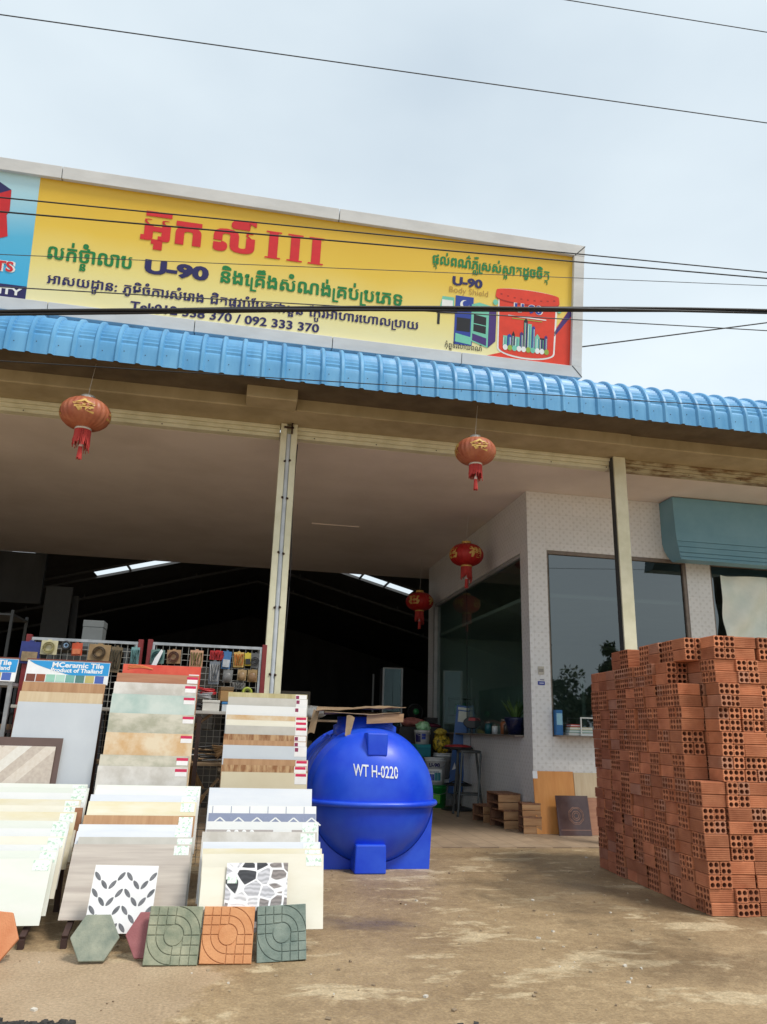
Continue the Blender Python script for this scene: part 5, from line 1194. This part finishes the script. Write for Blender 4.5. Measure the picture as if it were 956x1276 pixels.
mb = MB(); mb.lathe([(.0, .0), (.25, .0), (.255, .012), (.2, .03), (.06, .06), (.035, .09), (.032, .5), (.02, .52), (.02, .86), (0, .87)], 32); mb.obj('pedestal', m_blk, o)
mb = MB(); mb.tube([(.20*math.cos(a), .20*math.sin(a), .36) for a in [2*math.pi*i/28 for i in range(29)]], .014, 8)
for a in (0, 2.1, 4.2): mb.tube([(.03*math.cos(a), .03*math.sin(a), .42), (.20*math.cos(a), .20*math.sin(a), .36)], .009, 6)
mb.obj('foot_ring', m_blk, o)
mb = MB(); mb.lathe([(.05, .86), (.21, .868), (.225, .89), (.22, .905)], 28, mi=1); mb.lathe([(.215, .9055), (.2, .925), (.13, .94), (0, .945)], 28); mb.obj('seat', [m_seat, m_blk], o)
mb = MB(); mb.tube([(.05, 0, .865), (.19, .03, .86), (.235, .04, .90), (.24, .045, 1.2)], .02, 8); mb.obj('back_bracket', m_blk, o)
mb = MB(); mb.prism([(.13*math.cos(a)*1.05, .09*math.sin(a)) for a in [2*math.pi*i/24 for i in range(24)]], -.02, .02); bk = mb.obj('backrest', m_blk, o, loc=(.235, .02, 1.27), rot=(0, 0, R(-15)), bevel=.012, seg=2)
mb = MB(); mb.prism([(-.06, .03), (.06, .03), (.045, .075), (-.045, .075)], -.026, -.021); mb.obj('red_patch', m_seat, bk)
o = empty('metal_stool', (3.36, 10.86, .0125), 'tall grey four legged metal stool frame in front of the swivel stool', 'bar stool')
tp = [(-.13, -.13), (.13, -.15), (.15, .11), (-.11, .13)]; ft = [(-.19, -.20), (.02+.0, -.26), (.24, .08), (-.2, .22)]
ft = [(-.21, -.18), (.05, -.25), (.23, .06), (-.17, .20)]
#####
CHALLENGE | Leave the images out and output the remaining material exactly as it stands.

ANSWER TO THIS EXERCISE |
Continue the Blender Python script for this scene: part 5, from line 1194. This part finishes the script. Write for Blender 4.5. Measure the picture as if it were 956x1276 pixels.
mb = MB(); mb.lathe([(.0, .0), (.25, .0), (.255, .012), (.2, .03), (.06, .06), (.035, .09), (.032, .5), (.02, .52), (.02, .86), (0, .87)], 32); mb.obj('pedestal', m_blk, o)
mb = MB(); mb.tube([(.20*math.cos(a), .20*math.sin(a), .36) for a in [2*math.pi*i/28 for i in range(29)]], .014, 8)
for a in (0, 2.1, 4.2): mb.tube([(.03*math.cos(a), .03*math.sin(a), .42), (.20*math.cos(a), .20*math.sin(a), .36)], .009, 6)
mb.obj('foot_ring', m_blk, o)
mb = MB(); mb.lathe([(.05, .86), (.21, .868), (.225, .89), (.22, .905)], 28, mi=1); mb.lathe([(.215, .9055), (.2, .925), (.13, .94), (0, .945)], 28); mb.obj('seat', [m_seat, m_blk], o)
mb = MB(); mb.tube([(.05, 0, .865), (.19, .03, .86), (.235, .04, .90), (.24, .045, 1.2)], .02, 8); mb.obj('back_bracket', m_blk, o)
mb = MB(); mb.prism([(.13*math.cos(a)*1.05, .09*math.sin(a)) for a in [2*math.pi*i/24 for i in range(24)]], -.02, .02); bk = mb.obj('backrest', m_blk, o, loc=(.235, .02, 1.27), rot=(0, 0, R(-15)), bevel=.012, seg=2)
mb = MB(); mb.prism([(-.06, .03), (.06, .03), (.045, .075), (-.045, .075)], -.026, -.021); mb.obj('red_patch', m_seat, bk)
o = empty('metal_stool', (3.36, 10.86, .0125), 'tall grey four legged metal stool frame in front of the swivel stool', 'bar stool')
tp = [(-.13, -.13), (.13, -.15), (.15, .11), (-.11, .13)]; ft = [(-.19, -.20), (.02+.0, -.26), (.24, .08), (-.2, .22)]
ft = [(-.21, -.18), (.05, -.25), (.23, .06), (-.17, .20)]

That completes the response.